EXERCISE GOAL
Select the lines that contain "from" and copy each of them.
** Start of RECORDED INFORMATION **
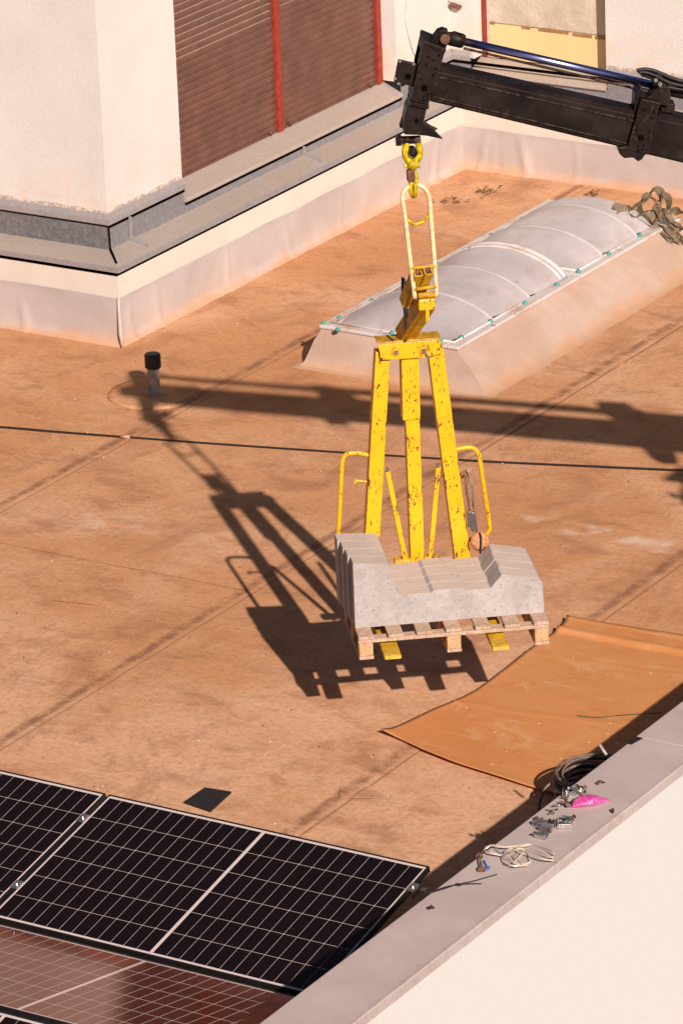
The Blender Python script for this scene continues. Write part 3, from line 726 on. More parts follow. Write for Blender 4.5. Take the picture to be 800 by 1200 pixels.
def panel(xl, ylow, zlow, ytop, ztop, label, flip, shrink=1.0):
    """lower edge at (ylow,zlow), upper edge at (ytop,ztop)"""
    global cell_me
    o = thing('solar_panel', (xl, ylow, zlow), label, 'solar panel', 'solar panels in the tilted rows')
    dv = Vector((0, ytop-ylow, ztop-zlow)); D = dv.length; dv.normalize(); ux = Vector((1, 0, 0)); nz = ux.cross(dv)
    if nz.z < 0: nz = -nz
    P = Vector((xl, ylow, zlow))
    def at(u, v, h=0): return P+ux*u+dv*v+nz*h
    fr = MB(); e = .011
    for u0, u1, v0, v1 in ((0, PW, 0, e), (0, PW, D-e, D), (0, e, e, D-e), (PW-e, PW, e, D-e)):
        fr.prism([at(u0, v0, -TH), at(u1, v0, -TH), at(u1, v1, -TH), at(u0, v1, -TH)], nz*(TH+.002))
    fr.build('frame', MFRA, o, bevel=.002)
    bk = MB().prism([at(e, e, -.008), at(PW-e, e, -.008), at(PW-e, D-e, -.008), at(e, D-e, -.008)], nz*.006)
    bk.build('backsheet', MBACK, o)
    half = (PW-.044-.020)/2; cw = half/12; chh = (D-.056)/6; mg_ = .0029
    rot = Matrix((ux, dv if (ux.cross(dv)).z > 0 else -dv, nz)).transposed().to_euler()
    if cell_me is None:
        cm = MB(); a, b_ = cw/2-mg_*.5, (1.222-.056)/12-mg_*.5; c_ = .006
        cm.prism([(-a, -b_, 0), (a, -b_, 0), (a, b_, 0), (-a, b_, 0)], (0, 0, .0012))
        ob = cm.build('cell', MCELL); cell_me = ob.data; bpy.data.objects.remove(ob)
    for hf in range(2):
        for i in range(12):
            for j in range(6):
                u = .022+hf*(half+.020)+cw*(i+.5); v = .028+chh*(j+.5)
                c = bpy.data.objects.new('cell', cell_me); COL.objects.link(c); c.parent = o
                c.location = at(u, v, -.0022)-P; c.rotation_euler = rot; c.scale = (shrink, 1-(1-shrink)*.7, 1)
    # white busbar ends show as bright dots on the cell corners
    dots = MB()
    for j in range(1, 6):
        for hf in range(2):
            for i in range(1, 12):
                if (i+j) % 3 == 0:
                    c = at(.022+hf*(half+.02)+cw*i, .028+chh*j, -.0008); r = .0055
                    dots.face([c-ux*r, c-dv*r, c+ux*r, c+dv*r] if (ux.cross(dv)).z > 0 else [c-ux*r, c+dv*r, c+ux*r, c-dv*r])
    dots.build('corner_gap', MBACK, o, kind='stuff')
    return o, at
def clamp(o, at, u, v):
    mm = MB()
    a = at(u, v, .004); nz = (at(0, 0, 1)-at(0, 0, 0)); dv = (at(0, 1, 0)-at(0, 0, 0)); ux = Vector((1, 0, 0))
    mm.box(a, ux*.022, dv*.035, nz*.004); mm.box(a-nz*.03+ux*.012, ux*.004, dv*.035, nz*.03)
    mm.lathe(a+nz*.004, nz, [(0, .009), (.010, .009)], 6)
    mm.build('clamp', MSTEEL, o, bevel=.002)
pa, at = panel(XP, YB_, ZBp, YB_+1.20, ZTp, 'black solar panel fully in view with white grid, right end at the parapet', False); clamp(pa, at, PW+.012, 1.02)
pb, at = panel(XP-PW-.022, YB_, ZBp, YB_+1.20, ZTp, 'black solar panel cut off by the left edge of the picture', False)
clamp(pb, at, PW+.010, .97); clamp(pb, at, PW+.010, .30)
YL = YB_-.05
pc, at = panel(XP+.03, YL, ZBp, YL-1.20, ZTp, 'lower solar panel with brown reflection sloping back towards the viewer', True, .965)
pd_, at = panel(XP-PW+.008, YL, ZBp, YL-1.20, ZTp, 'lower brown solar panel reaching the left edge of the picture', True, .965)
YN = YL-1.20-.045
pe, at = panel(XP+.01, YN-1.20, ZBp, YN, ZTp, 'solar panel of the nearest row at the bottom edge, right of two', False)
pf, at = panel(XP-PW-.012, YN-1.20, ZBp, YN, ZTp, 'solar panel of the nearest row in the bottom left corner', False)
# mounting rails with rubber feet under the panels
for k, x in enumerate((XP-PW-.01, XP+.0, XP+PW+.02)):
    t = thing('mounting_rail', (x, YN, .01), ['grey mounting rail beneath the left end of the panels', 'grey mounting rail beneath the joint between the panels', 'grey mounting rail under the right panel end beside the parapet'][k], 'rail', 'rails that carry the solar panels')
    MB().abox(x-.02, x+.02, YN-.6, YB_+1.25, .02, .06).build('rail', MALU, t, bevel=.003)
    for y in (YB_+1.10, YL-1.15):
        MB().prism([(x-.015, y-.02, .06), (x+.015, y-.02, .06), (x+.015, y+.02, .06), (x-.015, y+.02, .06)], (0, 0, .18)).build('post', MALU, t)
    MB().abox(x-.08, x+.08, YB_+.95, YB_+1.2, .006, .02).build('foot', MRUB, t)

# ================================================================== LOAD: pallet, concrete, fork frame
A0 = Vector((-13.297, 21.214, .67)); E = Vector((.776, .631, 0)).normalized(); N = Vector((-.631, .776, 0)).normalized(); Z = Vector((0, 0, 1))
def L(s, n, z): return A0+E*s+N*n+Z*z
def lp(x, y, n):                     # point of the picture on the upright plane at depth n of the load
    return onpl(x, y, A0+N*n, N)
PLN, PDP = 1.125, .66
pal = thing('pallet', L(PLN/2, PDP/2, 0), 'wooden pallet hanging on the forks under the concrete blocks', 'pallet')
pang = math.atan2(E.y, E.x)
def piece(name, mat, s, n, z, sx, sy, sz, jit=0., bev=.003):
    mm = MB().abox(-sx/2, sx/2, -sy/2, sy/2, 0, sz)
    o = mm.build(name, mat, pal, base=(0, 0, 0), bevel=bev); o.location = L(s, n, z)-wpos(pal); o.rotation_euler = (0, 0, pang+jit)
    return o
o0 = piece('deck_board', MW, .046, PDP/2, .124, .090, PDP, .020, 0)
for k in range(1, 7):
    c = instance(o0, pal, 'deck_board', L(.046+k*.1722, PDP/2+random.uniform(-.004, .006), .124+random.uniform(0, .002))-wpos(pal), (0, 0, pang+random.uniform(-.008, .008)))
o1 = piece('stringer_board', MW, PLN/2, .045, .100, PLN, .075, .022)
for n_ in (PDP/2, PDP-.045): instance(o1, pal, 'stringer_board', L(PLN/2, n_, .100)-wpos(pal), (0, 0, pang))
o2 = None
for n_ in (.05, PDP/2, PDP-.05):
    for s_2 in (.044, PLN/2, PLN-.044):
        if o2 is None: o2 = piece('block', MWB, s_2, n_, .020, .082, .085, .079, 0)
        else: instance(o2, pal, 'block', L(s_2, n_, .020)-wpos(pal), (0, 0, pang+random.uniform(-.02, .02)))
o3 = piece('bottom_board', MW, .044, PDP/2, 0.0, .086, PDP, .019)
for s_2 in (PLN/2, PLN-.044): instance(o3, pal, 'bottom_board', L(s_2, PDP/2, 0)-wpos(pal), (0, 0, pang))

# four precast concrete pieces standing side by side
prof = [(0, 0), (0, .40), (.004, .406), (.190, .390), (.212, .380), (.222, .362), (.248, .225), (.262, .196), (.285, .185), (.45, .186), (.470, .199), (.655, .199), (.657, .182), (.805, .182), (.872, .258), (.882, .260), (1.078, .222), (1.100, .212), (1.113, .192), (1.122, 0)]
nC0, nC1 = .135, .655; dC = (nC1-nC0)/4
wds = ['nearest the viewer', 'second from the viewer', 'third from the viewer', 'rearmost beside the yellow frame']
for k in range(4):
    n0 = nC0+k*dC+.003; n1 = n0+dC-.0065
    js = (0, -.014, -.024, -.040)[k]; jr = (0, .006, .001, .008)[k]; zt = .145
    base = L(.56, (n0+n1)/2, zt)
    P = [L(s+(js if s < .1 else jr if .75 < s < .89 else 0), n0, zt+z_) for s, z_ in prof]
    mm = MB().prism(P, N*(n1-n0))
    mm.build('concrete_block', MCO, base=base, bevel=.0018, seg=1, label='grey U shaped concrete block on the pallet, '+wds[k], cat='concrete block', group='precast concrete blocks on the pallet')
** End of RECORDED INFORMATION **
EXERCISE ANSWER
The Blender Python script for this scene continues. Write part 3, from line 726 on. More parts follow. Write for Blender 4.5. Take the picture to be 800 by 1200 pixels.
wds = ['nearest the viewer', 'second from the viewer', 'third from the viewer', 'rearmost beside the yellow frame']